Next day, very early in the morning and again
after sunset, she is taken out by two women and made to run till she is
tired; in the interval she is again secluded in her corner. On the
following day she lays three packets of wool beside the path near the
house to signify that she is now a woman.[139] Among the Passes, Mauhes,
and other tribes of Brazil the young woman in similar circumstances is
hung in her hammock from the roof and has to fast there for a month or
as long as she can hold out.[140] One of the early settlers in Brazil,
about the middle of the sixteenth century, has described the severe
ordeal which damsels at puberty had to undergo among the Indians on the
south-east coast of that country, near what is now Rio de Janeiro.
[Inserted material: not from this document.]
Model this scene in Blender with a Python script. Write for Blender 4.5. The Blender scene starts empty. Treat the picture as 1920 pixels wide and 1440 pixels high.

When
a girl had reached this critical period of life, her hair was burned or
shaved off close to the head. Then she was placed on a flat stone and
cut with the tooth of an animal from the shoulders all down the back,
till she ran with blood. Next the ashes of a wild gourd were rubbed into
the wounds; the girl was bound hand and foot, and hung in a hammock,
being enveloped in it so closely that no one could see her. Here she had
to stay for three days without eating or drinking. When the three days
were over, she stepped out of the hammock upon the flat stone, for her
feet might not touch the ground. If she had a call of nature, a female
relation took the girl on her back and carried her out, taking with her
a live coal to prevent evil influences from entering the girl's body.